TASK INSTRUCTIONS:
Copy, from the entries below, each line in which the string "scene" appears.

MATERIAL SUPPLIED:
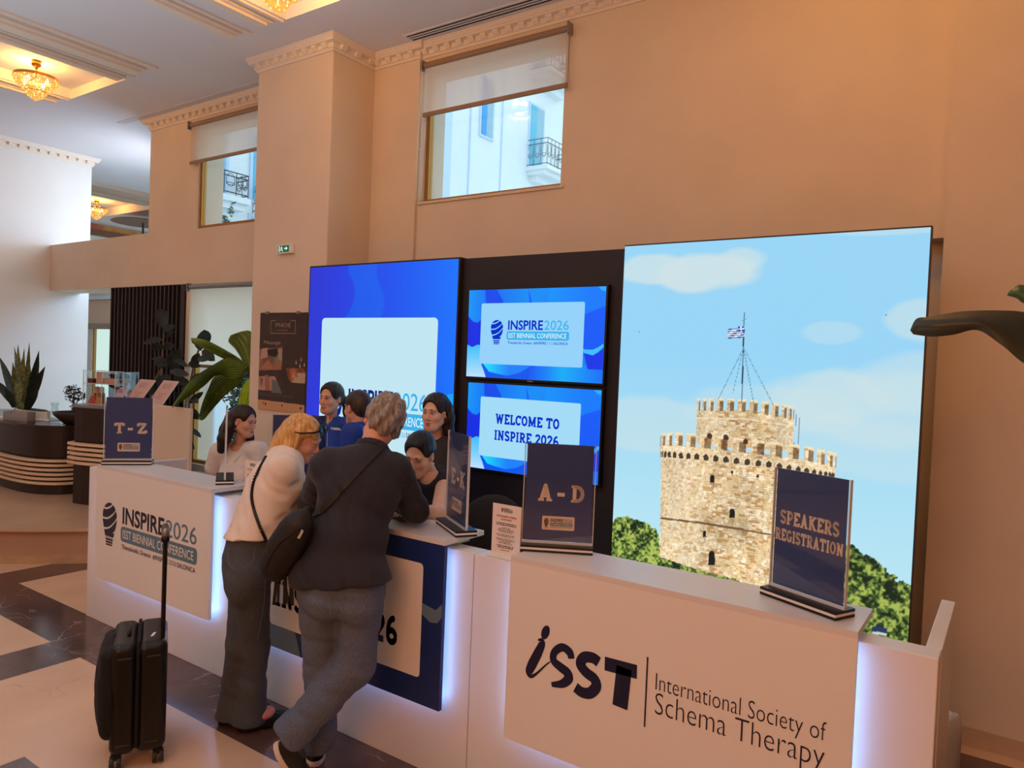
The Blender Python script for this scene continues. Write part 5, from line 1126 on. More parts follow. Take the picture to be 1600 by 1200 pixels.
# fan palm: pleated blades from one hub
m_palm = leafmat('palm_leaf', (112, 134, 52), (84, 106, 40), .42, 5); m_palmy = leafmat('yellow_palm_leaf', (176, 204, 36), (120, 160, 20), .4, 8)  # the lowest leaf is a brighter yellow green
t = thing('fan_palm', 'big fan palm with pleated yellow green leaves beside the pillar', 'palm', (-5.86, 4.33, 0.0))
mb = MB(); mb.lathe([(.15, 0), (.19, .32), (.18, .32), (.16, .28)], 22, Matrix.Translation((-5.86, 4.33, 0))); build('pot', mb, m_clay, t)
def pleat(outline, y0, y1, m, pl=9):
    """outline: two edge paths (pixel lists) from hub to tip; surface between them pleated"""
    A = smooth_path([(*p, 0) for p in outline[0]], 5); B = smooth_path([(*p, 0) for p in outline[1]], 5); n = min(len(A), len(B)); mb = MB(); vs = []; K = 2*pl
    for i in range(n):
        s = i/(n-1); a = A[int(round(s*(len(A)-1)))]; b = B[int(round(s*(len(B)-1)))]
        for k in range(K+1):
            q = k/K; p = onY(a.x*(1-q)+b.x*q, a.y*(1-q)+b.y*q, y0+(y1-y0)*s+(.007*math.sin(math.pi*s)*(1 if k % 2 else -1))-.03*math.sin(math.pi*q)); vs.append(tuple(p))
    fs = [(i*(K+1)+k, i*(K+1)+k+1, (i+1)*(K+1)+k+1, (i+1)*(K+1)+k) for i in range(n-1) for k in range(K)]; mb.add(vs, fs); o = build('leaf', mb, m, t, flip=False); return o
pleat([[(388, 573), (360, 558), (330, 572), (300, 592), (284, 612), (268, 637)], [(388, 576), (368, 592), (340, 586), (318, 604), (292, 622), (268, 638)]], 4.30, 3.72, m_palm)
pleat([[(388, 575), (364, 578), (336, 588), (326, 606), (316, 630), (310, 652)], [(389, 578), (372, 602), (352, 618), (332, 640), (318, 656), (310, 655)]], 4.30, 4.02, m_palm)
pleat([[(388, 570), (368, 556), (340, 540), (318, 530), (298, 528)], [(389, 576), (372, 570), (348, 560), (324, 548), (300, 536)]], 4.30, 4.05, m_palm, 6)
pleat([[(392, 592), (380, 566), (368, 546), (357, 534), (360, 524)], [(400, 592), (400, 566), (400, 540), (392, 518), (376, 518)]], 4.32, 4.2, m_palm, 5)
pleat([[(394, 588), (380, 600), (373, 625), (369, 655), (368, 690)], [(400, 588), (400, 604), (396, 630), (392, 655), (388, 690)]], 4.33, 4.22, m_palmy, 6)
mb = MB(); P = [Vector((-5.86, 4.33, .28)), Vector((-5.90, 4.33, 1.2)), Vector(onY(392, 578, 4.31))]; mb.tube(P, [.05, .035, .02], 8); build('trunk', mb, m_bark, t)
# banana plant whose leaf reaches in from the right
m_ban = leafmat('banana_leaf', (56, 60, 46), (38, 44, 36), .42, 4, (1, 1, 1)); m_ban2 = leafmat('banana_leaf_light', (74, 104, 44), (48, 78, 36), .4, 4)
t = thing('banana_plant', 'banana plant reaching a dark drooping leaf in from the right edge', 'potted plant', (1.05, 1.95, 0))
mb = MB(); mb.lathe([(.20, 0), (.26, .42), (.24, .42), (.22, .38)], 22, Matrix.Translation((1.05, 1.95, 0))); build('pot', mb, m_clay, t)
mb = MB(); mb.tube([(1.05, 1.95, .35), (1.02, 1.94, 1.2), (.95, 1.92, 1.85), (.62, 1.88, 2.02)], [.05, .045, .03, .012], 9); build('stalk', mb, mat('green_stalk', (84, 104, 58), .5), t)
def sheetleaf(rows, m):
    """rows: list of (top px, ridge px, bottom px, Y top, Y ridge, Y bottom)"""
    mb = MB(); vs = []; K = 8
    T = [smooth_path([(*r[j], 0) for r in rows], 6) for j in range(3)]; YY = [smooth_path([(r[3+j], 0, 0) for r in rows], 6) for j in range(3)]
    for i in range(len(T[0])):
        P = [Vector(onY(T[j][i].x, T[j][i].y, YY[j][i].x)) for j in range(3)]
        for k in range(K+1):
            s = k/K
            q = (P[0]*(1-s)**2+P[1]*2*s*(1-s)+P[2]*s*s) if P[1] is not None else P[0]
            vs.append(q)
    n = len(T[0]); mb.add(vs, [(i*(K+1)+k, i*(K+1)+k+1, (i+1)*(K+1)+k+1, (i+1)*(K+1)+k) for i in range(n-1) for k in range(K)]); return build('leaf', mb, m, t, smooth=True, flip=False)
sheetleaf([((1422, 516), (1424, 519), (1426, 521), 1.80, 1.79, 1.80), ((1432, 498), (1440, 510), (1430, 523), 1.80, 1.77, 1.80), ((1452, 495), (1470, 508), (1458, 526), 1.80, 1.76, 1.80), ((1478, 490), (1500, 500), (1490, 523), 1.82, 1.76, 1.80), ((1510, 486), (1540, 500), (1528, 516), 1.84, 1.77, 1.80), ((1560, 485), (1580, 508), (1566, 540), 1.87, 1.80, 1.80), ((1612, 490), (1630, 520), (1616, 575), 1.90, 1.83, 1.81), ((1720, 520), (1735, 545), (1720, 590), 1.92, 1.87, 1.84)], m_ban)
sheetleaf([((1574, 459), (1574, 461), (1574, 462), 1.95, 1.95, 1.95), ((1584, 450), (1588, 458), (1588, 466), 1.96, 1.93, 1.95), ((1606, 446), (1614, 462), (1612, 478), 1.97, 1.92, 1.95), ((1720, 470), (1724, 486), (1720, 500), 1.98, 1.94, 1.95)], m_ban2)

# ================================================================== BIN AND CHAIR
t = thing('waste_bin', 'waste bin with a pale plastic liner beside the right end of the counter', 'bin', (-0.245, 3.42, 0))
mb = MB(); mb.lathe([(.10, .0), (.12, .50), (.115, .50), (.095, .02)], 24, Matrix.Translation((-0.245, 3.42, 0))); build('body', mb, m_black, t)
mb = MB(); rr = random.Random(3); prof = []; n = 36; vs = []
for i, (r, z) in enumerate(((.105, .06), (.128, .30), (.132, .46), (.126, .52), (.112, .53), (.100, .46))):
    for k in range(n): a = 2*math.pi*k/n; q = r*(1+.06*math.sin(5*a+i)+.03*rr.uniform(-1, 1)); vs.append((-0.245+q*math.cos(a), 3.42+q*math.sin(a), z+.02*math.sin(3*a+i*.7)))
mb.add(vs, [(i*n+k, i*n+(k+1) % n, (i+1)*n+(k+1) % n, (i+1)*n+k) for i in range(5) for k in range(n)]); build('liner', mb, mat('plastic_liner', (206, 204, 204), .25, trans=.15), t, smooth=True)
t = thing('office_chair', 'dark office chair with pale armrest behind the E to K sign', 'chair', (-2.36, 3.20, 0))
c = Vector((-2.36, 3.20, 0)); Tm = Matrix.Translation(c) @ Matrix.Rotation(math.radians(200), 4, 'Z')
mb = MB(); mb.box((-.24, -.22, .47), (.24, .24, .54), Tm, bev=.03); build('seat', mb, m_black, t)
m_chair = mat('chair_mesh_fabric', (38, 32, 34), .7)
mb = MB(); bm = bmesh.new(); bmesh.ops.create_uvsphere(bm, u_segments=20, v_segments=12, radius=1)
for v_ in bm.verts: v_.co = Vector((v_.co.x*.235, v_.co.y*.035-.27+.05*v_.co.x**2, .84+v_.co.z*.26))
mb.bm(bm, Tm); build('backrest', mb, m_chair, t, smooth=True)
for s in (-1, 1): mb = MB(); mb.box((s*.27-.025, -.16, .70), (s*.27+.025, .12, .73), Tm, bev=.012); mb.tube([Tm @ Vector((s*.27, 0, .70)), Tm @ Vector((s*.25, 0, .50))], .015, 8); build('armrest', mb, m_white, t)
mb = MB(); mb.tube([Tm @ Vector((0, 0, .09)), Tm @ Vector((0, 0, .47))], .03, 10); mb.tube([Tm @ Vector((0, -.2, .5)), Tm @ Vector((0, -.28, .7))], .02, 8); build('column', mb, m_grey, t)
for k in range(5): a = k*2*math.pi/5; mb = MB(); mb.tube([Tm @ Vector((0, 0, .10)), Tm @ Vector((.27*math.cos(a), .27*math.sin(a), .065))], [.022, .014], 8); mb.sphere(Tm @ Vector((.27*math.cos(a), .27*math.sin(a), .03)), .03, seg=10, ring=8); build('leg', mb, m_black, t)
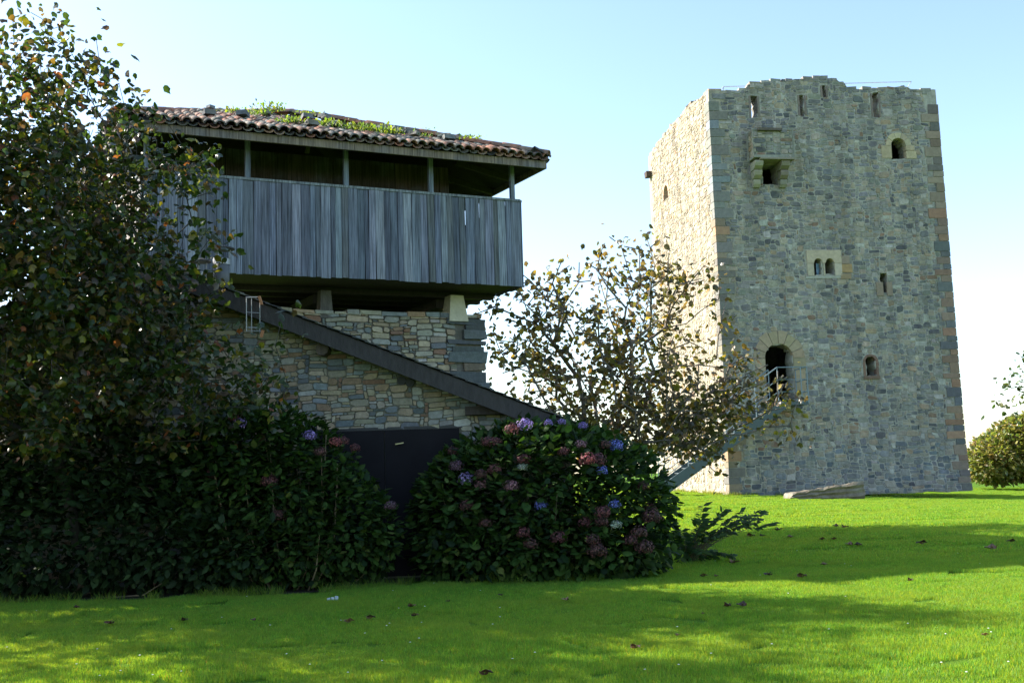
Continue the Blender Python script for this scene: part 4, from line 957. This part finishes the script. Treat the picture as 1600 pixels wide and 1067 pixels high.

RESULT:
The Blender Python script for this scene continues. Write part 5, from line 1126 on. More parts follow. Take the picture to be 1600 by 1200 pixels.
Continue the Blender Python script for this scene: part 4, from line 957. This part finishes the script. Treat the picture as 1600 pixels wide and 1067 pixels high.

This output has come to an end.